======== Data to use
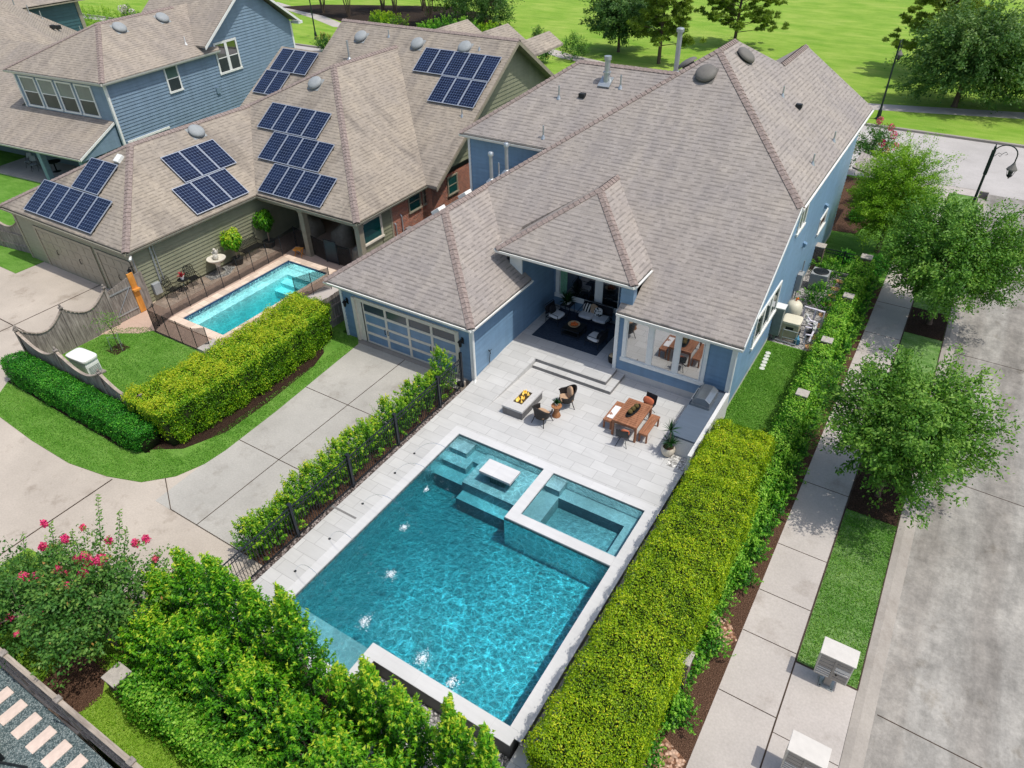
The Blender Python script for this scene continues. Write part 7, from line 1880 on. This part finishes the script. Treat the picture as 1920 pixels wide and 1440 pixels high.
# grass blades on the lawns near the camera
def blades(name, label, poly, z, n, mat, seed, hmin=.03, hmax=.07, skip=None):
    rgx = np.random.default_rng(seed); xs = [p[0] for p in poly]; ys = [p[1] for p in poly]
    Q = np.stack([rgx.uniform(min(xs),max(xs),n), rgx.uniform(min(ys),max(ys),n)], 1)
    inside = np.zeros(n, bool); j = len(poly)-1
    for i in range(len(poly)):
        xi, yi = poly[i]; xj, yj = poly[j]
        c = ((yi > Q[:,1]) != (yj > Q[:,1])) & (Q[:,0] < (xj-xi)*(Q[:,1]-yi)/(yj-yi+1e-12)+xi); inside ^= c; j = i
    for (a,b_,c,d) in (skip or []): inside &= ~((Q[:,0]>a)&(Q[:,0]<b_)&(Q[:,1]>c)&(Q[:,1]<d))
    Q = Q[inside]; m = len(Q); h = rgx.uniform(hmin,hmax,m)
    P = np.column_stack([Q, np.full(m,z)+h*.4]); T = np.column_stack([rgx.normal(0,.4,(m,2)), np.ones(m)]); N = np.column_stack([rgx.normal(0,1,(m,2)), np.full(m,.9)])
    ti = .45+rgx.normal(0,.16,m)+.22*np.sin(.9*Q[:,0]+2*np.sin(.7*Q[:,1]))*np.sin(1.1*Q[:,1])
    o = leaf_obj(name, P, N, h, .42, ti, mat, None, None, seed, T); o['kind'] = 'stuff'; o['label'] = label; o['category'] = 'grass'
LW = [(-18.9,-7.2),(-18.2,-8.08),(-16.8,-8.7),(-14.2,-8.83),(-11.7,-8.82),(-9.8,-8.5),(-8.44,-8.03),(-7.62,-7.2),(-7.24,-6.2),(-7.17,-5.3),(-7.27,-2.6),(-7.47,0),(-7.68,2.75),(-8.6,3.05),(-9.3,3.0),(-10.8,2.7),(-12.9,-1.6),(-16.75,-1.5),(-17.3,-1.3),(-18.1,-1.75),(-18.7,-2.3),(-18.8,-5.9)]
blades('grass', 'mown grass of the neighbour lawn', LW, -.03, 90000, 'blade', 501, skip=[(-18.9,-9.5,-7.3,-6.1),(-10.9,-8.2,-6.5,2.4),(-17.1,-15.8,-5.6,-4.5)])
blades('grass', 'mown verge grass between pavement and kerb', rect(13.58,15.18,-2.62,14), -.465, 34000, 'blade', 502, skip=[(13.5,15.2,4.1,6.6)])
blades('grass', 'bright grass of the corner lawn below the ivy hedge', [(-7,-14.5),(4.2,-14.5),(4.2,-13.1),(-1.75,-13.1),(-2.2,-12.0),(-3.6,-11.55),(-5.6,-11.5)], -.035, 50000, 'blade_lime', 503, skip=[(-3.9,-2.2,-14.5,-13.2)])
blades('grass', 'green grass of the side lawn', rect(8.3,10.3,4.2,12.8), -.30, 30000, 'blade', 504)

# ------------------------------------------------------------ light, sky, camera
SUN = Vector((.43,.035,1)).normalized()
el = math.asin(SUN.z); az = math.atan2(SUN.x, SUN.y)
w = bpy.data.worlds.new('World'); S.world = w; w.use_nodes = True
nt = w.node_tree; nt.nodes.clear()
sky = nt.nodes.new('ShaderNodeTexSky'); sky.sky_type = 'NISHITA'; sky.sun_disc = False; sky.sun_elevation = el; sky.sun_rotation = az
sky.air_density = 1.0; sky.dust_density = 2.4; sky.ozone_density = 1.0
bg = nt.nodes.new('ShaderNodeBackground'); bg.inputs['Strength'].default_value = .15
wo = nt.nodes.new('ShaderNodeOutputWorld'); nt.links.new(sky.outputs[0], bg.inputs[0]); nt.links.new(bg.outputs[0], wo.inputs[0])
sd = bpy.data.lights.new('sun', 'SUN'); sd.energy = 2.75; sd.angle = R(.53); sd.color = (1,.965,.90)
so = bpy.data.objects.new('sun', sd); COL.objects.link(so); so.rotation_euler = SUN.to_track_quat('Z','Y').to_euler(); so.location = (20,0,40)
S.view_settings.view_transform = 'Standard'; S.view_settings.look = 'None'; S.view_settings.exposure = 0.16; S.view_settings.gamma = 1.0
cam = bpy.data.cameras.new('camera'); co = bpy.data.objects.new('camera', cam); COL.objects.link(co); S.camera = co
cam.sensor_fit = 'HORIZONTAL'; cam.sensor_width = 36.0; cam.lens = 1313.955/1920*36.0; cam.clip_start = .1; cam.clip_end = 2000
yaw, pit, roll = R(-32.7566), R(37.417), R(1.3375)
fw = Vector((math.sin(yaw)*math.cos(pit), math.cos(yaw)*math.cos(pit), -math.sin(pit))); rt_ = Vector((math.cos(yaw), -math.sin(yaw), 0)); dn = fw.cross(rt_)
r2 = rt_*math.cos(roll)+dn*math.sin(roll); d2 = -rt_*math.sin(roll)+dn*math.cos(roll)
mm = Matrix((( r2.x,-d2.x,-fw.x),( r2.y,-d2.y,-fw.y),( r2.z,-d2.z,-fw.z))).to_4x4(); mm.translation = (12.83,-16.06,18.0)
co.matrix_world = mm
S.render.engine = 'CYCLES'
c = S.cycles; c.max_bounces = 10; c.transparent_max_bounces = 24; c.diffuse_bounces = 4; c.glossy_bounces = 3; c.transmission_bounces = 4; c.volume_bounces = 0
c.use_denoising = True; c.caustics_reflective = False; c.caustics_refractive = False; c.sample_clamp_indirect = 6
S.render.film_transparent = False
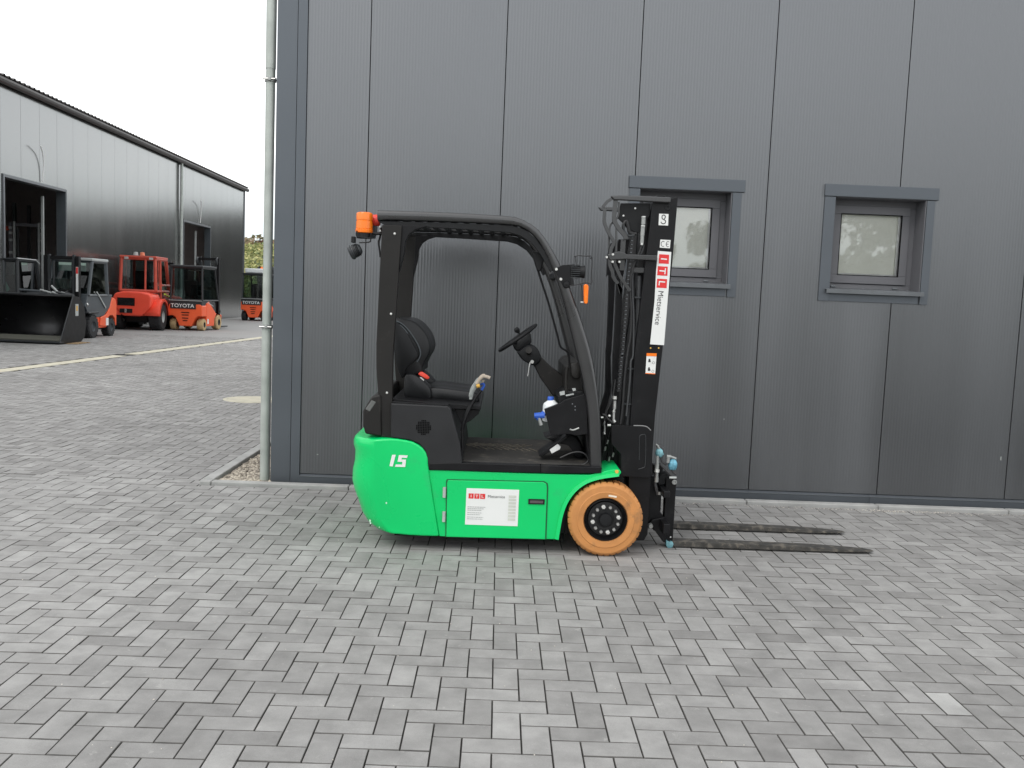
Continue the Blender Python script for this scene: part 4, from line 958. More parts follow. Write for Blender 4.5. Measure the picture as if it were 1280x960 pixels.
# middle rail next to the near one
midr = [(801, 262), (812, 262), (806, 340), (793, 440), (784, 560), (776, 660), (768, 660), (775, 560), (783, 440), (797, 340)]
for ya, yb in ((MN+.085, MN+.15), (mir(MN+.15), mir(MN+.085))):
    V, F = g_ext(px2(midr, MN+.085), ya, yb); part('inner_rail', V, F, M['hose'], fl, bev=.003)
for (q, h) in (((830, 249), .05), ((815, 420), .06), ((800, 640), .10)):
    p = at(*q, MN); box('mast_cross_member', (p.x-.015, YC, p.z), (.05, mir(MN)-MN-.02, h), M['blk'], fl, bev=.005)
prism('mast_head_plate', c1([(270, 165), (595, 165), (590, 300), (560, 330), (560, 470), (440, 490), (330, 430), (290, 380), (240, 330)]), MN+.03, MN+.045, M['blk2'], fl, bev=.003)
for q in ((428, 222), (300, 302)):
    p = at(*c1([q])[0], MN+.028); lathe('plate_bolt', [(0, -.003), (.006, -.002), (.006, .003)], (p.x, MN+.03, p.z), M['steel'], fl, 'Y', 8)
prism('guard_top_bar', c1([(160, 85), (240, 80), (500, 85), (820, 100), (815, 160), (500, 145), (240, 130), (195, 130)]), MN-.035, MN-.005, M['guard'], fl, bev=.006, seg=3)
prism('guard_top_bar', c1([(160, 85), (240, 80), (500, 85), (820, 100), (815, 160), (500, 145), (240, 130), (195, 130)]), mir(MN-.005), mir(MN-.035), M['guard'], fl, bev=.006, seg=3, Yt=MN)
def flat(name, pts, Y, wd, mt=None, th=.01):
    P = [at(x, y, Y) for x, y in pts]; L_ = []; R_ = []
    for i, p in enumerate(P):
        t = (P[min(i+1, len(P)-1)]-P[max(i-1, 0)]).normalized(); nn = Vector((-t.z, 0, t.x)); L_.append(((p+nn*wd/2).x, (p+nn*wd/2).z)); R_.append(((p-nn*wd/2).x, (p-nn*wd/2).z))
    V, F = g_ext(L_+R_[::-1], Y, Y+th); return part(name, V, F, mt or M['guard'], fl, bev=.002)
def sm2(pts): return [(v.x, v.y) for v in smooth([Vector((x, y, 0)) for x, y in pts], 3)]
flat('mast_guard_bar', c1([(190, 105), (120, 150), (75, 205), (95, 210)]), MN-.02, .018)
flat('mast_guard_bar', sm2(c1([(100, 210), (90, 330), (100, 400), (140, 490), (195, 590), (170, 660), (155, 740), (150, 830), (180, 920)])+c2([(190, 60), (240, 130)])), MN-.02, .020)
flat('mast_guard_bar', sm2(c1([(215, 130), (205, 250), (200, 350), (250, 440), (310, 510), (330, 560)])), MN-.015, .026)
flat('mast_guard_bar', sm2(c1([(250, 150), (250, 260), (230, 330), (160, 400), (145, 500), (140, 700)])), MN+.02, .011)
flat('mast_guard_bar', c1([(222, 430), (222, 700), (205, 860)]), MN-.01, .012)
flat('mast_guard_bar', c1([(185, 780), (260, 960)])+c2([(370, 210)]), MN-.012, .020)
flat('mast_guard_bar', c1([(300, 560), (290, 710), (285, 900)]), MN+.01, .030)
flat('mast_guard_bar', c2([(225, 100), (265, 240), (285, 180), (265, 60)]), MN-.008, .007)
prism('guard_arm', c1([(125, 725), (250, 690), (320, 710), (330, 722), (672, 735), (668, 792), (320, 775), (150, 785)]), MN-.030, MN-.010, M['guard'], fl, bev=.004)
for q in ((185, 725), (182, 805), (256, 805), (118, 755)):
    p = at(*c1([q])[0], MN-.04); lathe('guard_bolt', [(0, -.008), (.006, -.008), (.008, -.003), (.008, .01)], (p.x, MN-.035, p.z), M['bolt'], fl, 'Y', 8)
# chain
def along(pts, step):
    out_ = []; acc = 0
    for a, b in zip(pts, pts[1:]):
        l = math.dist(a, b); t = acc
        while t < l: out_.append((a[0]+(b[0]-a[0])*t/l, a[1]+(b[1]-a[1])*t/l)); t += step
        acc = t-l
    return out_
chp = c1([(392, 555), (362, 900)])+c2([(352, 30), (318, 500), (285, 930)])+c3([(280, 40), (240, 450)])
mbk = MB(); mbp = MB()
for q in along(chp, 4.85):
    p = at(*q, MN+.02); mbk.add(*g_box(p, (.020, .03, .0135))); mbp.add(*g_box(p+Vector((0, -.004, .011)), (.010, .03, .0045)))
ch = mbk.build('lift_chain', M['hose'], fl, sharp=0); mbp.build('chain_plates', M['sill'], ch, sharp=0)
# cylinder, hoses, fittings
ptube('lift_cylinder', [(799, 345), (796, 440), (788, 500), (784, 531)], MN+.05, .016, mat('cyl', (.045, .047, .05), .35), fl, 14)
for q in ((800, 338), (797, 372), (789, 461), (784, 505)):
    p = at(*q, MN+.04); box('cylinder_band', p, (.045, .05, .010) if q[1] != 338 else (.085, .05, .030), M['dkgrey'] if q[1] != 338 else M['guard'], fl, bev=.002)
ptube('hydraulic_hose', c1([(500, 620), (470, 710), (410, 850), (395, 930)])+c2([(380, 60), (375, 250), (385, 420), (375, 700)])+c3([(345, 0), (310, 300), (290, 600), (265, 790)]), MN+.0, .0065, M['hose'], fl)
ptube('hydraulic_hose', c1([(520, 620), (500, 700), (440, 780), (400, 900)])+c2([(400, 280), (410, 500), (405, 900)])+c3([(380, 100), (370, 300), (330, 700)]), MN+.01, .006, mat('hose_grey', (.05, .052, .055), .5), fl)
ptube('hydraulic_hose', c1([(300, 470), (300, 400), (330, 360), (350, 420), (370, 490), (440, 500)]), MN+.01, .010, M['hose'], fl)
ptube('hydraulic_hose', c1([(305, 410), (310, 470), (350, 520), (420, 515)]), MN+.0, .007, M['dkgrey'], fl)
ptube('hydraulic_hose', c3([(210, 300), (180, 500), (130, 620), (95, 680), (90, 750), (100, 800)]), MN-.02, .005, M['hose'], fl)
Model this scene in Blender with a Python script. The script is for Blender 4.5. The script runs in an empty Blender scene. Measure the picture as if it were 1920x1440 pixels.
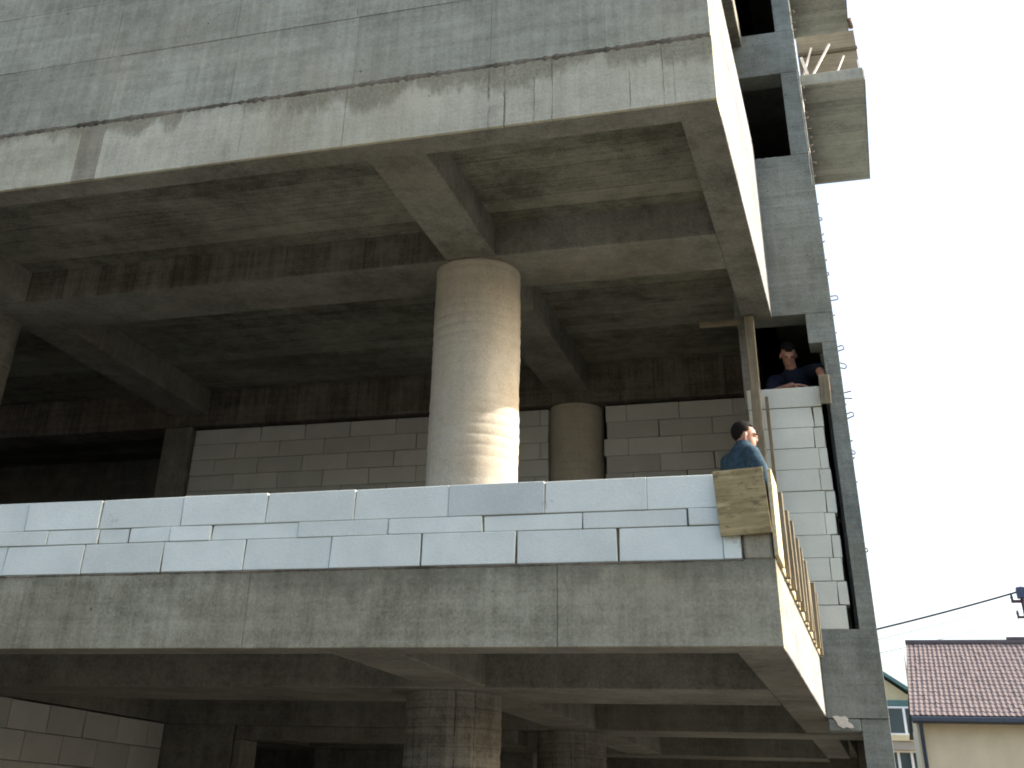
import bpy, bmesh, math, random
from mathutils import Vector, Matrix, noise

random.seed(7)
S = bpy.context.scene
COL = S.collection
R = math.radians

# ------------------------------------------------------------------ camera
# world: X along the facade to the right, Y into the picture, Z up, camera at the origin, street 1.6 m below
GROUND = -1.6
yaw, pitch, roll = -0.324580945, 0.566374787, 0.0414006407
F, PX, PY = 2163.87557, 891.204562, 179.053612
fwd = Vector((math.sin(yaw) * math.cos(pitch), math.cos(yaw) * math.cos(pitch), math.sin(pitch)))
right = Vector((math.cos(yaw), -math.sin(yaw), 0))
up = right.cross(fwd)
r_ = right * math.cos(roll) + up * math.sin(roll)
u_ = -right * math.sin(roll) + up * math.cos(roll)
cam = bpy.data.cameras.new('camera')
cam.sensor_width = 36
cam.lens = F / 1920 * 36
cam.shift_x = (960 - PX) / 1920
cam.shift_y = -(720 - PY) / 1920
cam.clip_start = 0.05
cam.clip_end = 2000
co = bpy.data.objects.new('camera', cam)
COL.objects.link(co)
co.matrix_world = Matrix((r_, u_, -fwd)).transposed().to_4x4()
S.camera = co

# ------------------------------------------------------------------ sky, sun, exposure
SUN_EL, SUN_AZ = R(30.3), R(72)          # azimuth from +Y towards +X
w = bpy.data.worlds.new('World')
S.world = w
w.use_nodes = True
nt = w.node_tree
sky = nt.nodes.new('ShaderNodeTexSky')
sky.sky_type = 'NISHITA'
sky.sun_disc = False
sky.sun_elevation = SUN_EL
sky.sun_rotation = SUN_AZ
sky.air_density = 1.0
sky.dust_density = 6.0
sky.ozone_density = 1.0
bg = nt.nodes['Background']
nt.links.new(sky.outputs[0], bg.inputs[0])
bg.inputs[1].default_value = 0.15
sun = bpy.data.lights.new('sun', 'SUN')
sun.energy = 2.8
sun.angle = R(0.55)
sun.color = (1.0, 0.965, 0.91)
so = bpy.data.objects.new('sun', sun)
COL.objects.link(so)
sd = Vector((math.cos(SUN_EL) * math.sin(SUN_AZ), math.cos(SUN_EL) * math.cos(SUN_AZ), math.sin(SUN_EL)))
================
- **Instructions to follow**:
Collect the lines that hold "Write".

- **Exercise result**:
The Blender Python script for this scene continues. Write part 7, from line 1880 on. This part finishes the script. Treat the picture as 1920 pixels wide and 1440 pixels high.
Continue the Blender Python script for this scene: part 4, from line 958. More parts follow. Write for Blender 4.5. Measure the picture as if it were 1280x960 pixels.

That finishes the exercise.